Playing the Schliemann as Black
Black's purpose is disruption: 3...f5 breaks the Ruy Lopez's usual structure and forces White into a different kind of calculation. After exf5, Black has open lines; after Bxc6, White's bishop pair claim comes at the cost of Black's knight pair. The gambit is best in rapid/blitz, where the complications are hardest to navigate on the clock. It's not objectively sound, but it's a sharp, concrete weapon against 1.e4 players who expect routine Ruy Lopez play.

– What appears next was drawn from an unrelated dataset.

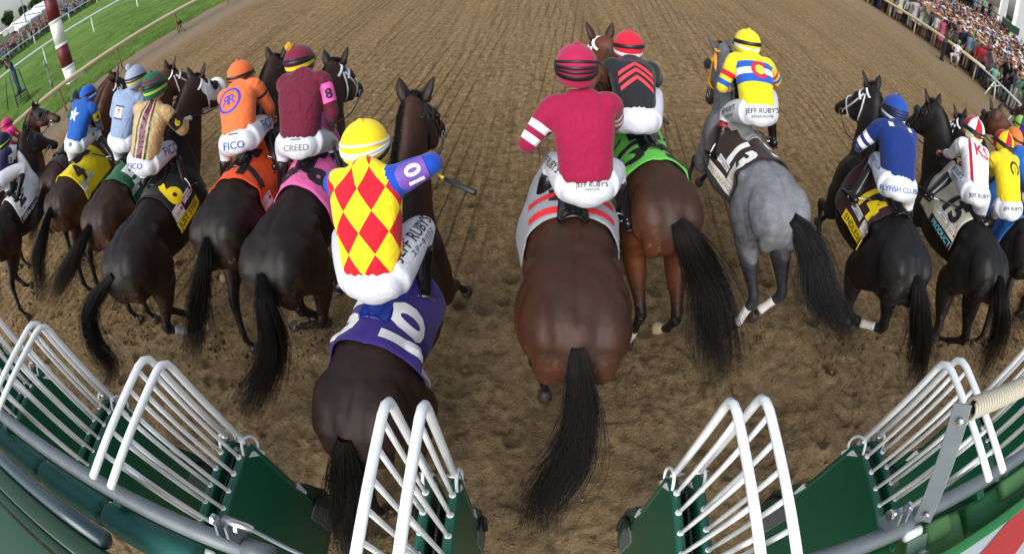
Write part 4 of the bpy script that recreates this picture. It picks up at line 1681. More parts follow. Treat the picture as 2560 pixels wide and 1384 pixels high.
    for j in range(N2):                                   # rim turned in
        p = np.array(HV[(N1 - 1) * N2 + j])
        HV.append(hcn + (p - hcn) * .88)
        hv.append(hv[(N1 - 1) * N2 + j])
        haz.append(haz[j])
    for j in range(N2):
        k = (j + 1) % N2
        HF.append(((N1 - 1) * N2 + j, (N1 - 1) * N2 + k, k0 + k, k0 + j)[::-1])
    ho = mk('helmet', (np.array(HV), HF), d['cap'], po, base, attrs={'hv': hv, 'haz': haz})
    brim = []
    for t_ in np.linspace(-1.0, 1.0, 15):
        ang = t_ * 1.05
        brim.append(hcn + hf * math.cos(ang) * (hl_ + .0) + hl * math.sin(ang) * (hw + .0) - hu * .02)
    out = [hcn + (p - hcn) * (1 + .34 * math.cos((i / 14 - .5) * math.pi)) - hu * .02 for i, p in enumerate(brim)]
    bvv = np.array(brim + out + [p - hu * .006 for p in brim] + [p - hu * .006 for p in out])
    bff = []
    for i in range(14):
        bff += [(i, i + 1, 15 + i + 1, 15 + i), (30 + i, 45 + i, 46 + i, 31 + i), (15 + i, 16 + i, 46 + i, 45 + i)]
    mk('visor', (bvv, bff), d.get('visor', GOGGLE), ho, base)

    def cap_path(f_h, b_h, grow=.004, n_=48):
        P_ = []
        for t_ in np.linspace(0, 2 * math.pi, n_ + 1):
            z_ = f_h + (b_h - f_h) * (1 - math.cos(t_)) / 2
            rr = math.sqrt(max(0, 1 - z_ * z_)) if z_ > 0 else (1 - z_ * z_) ** .3
            P_.append(hcn + hf * rr * math.cos(t_) * (hl_ + grow) + hl * rr * math.sin(t_) * (hw + grow) + hu * z_ * (hh + grow))
        return np.array(P_)
    sm = d.get('strap', GOGGLE)
    sps = []
    for (fh, bh, wd) in d.get('straps', ((-.05, .12, .008), (-.05, -.14, .008), (-.05, .34, .006))):
        P_ = cap_path(fh, bh)
        sps.append(loft(np.column_stack([P_, np.full(len(P_), wd), np.full(len(P_), .0035)]), up=nrm(P_ - hcn), seg=8, sub=1, power=4))
    gst = mk('goggles', cat_vf(*sps), sm, po, base)
    if d.get('under'):
        P_ = cap_path(-.12, -.40)
        mk('headband', loft(np.column_stack([P_, np.full(len(P_), .015), np.full(len(P_), .004)]), up=nrm(P_ - hcn), seg=8, sub=1, power=4), GOGGLE, gst, base)
    lens = []
    for t_ in np.linspace(-.75, .75, 15):
        for z_ in np.linspace(-.34, .10, 5):
            lens.append(hcn + hf * math.cos(t_) * (hl_ + .006) + hl * math.sin(t_) * (hw + .008) + hu * z_ * hh)
    lf = [(i * 5 + j, (i + 1) * 5 + j, (i + 1) * 5 + j + 1, i * 5 + j + 1) for i in range(14) for j in range(4)]
    mk('goggle_lens', (np.array(lens), lf), LENS, gst, base)
    if d.get('pom'):
        pc = hcn + hu * (hh + .006) - hf * .035 + hl * .045
        pv_ = [ball(pc, .034, 14, 10)]
        g = np.random.default_rng(n)
        for _ in range(60):
            q_ = nrm(g.normal(size=3))
            pv_.append(ball(pc + q_ * .03, .010, 6, 5))
        mk('pompom', cat_vf(*pv_), d['pom'], ho, base)
    else:
        mk('cap_button', ball(hcn + hu * (hh + .004), (.016, .016, .010), 12, 8, R=[hf, hl, hu]), d.get('button', d['cap']), ho, base, attrs={'hv': np.full(86 if False else len(ball(hcn, .01, 12, 8)[0]), .99), 'haz': np.zeros(len(ball(hcn, .01, 12, 8)[0]))})
    mk('collar', loft([(*(ms + a * .035), .062, .060), (*(ms + a * .052 + nrm(hc - ms) * .02), .058, .055)], up=nb, seg=18, sub=3, cap=.2), d.get('collar', d['silk']), jo, base,
       attrs=None)
    # --- emblems and lettering
    lo = mk_lettering
    for it in d.get('back', []):
        name, flat, u0, v0, mt = it[:5]
        off = it[5] if len(it) > 5 else .004
        o_ = hp + a * v0 + r * u0
        mk(name, wrap(flat, jt, o_, r, a, off, .35), mt, jo, base, smooth=False)
    for s, K in ((1, 'L'), (-1, 'R')):
        if K + 'band' in d:
            num, m1, m2 = d[K + 'band']
            ax = nrm(sh[s] - elb[s])
            c_ = sh[s] * .58 + elb[s] * .42
            view = nrm(np.array([0, 0, CAM_H]) - c_)
            out_ = nrm(-r * s * .0 + h.l * s * .35 + view * 1.0)
            N_ = nrm(out_ - ax * (out_ @ ax))
            U_ = np.cross(ax, N_)
            ab = mk('armband', wrap(poly2([(-.055, -.07), (.055, -.07), (.06, .05), (.035, .078), (-.035, .078), (-.06, .05)], .02), jt, c_, U_, ax, .006, .2), m1, jo, base, smooth=False)
            mk('number', wrap(text_mesh(num, .105, bold=.03, maxe=.02), jt, c_ - ax * .005, U_, ax, .009, .2), m2, ab, base, smooth=False)
        if K + 'thigh' in d:
            for (txt, size, mt, along, up_) in d[K + 'thigh']:
                c_ = hip[s] * (1 - along) + knee[s] * along
                U_ = nrm(knee[s] - hip[s]) * (1 if s < 0 else -1)
                view = nrm(np.array([0, 0, CAM_H]) - c_) + h.l * s * .25
                N_ = nrm(view - U_ * (view @ U_))
                W_ = np.cross(N_, U_)
                mk('lettering', wrap(text_mesh(txt, size, bold=.012, maxe=.02), bt, c_ + W_ * up_, U_, W_, .004, .3), mt, bo, base, smooth=False)
    for (txt, size, mt, u0, v0) in d.get('seat', []):
        view = nrm(np.array([0, 0, CAM_H]) - hp)
        Wd = nrm(a + h.u * .2)
        Wd = nrm(Wd - view * (Wd @ view))
        U_ = np.cross(Wd, view)
        c_ = hp + U_ * u0 + Wd * (v0 - .02)
        mk('lettering', wrap(text_mesh(txt, size, bold=.012, maxe=.02), bt, c_, U_, Wd, .004, .35), mt, bo, base, smooth=False)
    # --- reins from the bit to the hands (part of the bridle)
    for i, s in enumerate((1, -1)):
        p0, p1 = np.asarray(h.rein0[i]), hnd[s]
        mid = (p0 + p1) / 2 - h.u * .05 + h.l * s * .03
        tail_ = p1 - h.u * .12 - h.f * .08
        mk('rein', loft(np.column_stack([np.array([p0, mid, p1, p1 * .5 + tail_ * .5, tail_]), np.full(5, .008), np.full(5, .003)]), up=h.l, seg=8, sub=4, power=4), d.get('rein', LEATHER_B), h.obj, base)
    return po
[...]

Results across 863,277 Lichess games
| Most-played continuation | Games | White wins |
|---|---|---|
| Bxc6 | 293,289 | 44.6% |
| exf5 | 263,165 | 44.2% |
| d3 | 175,717 | 50.8% |
| Nc3 | 74,106 | 50.6% |
| O-O | 24,272 | 47.2% |
| d4 | 21,634 | 53.6% |
Frequently asked questions
Is the Schliemann Defense sound?
Not objectively. Stockfish gives White +0.61 and recommends d4. But Black scores 50.1% across 863,277 Lichess games because most White players don't find d4 and instead play Bxc6 or exf5, both scoring below 45% for White.
What's the engine's best White reply to 3...f5?
d4 — striking the center immediately. It's the top engine recommendation and scores 53.6% for White in 21,634 games. The popular alternatives Bxc6 and exf5 both score worse for White (under 45%).
Why is d4 White's best but rarely played?
It's the engine's pick (61 cp advantage) but appears in only 21,634 of 863,277 games. Most players reach for Bxc6, exf5, or d3 by instinct. The Schliemann's practical success is largely built on this gap between theory and table habits.
Is the Schliemann related to the Jaenisch Gambit?
They're the same opening — 1.e4 e5 2.Nf3 Nc6 3.Bb5 f5 — known by both names. 'Schliemann Defense' is the more common modern name; 'Jaenisch Gambit' is the older term still used in some literature.
How many games feature the Ruy Lopez: Schliemann Defense?
Over 863K Lichess games have reached the Ruy Lopez: Schliemann Defense position. White wins 46.5%, Black wins 50.1%, with 3.4% draws — based on real rated games.
What is Stockfish's evaluation of the Ruy Lopez: Schliemann Defense?
At depth 16, Stockfish rates the Ruy Lopez: Schliemann Defense as a slight advantage for White (+0.61) from White's perspective. This is the computer's assessment of the position after the main opening moves.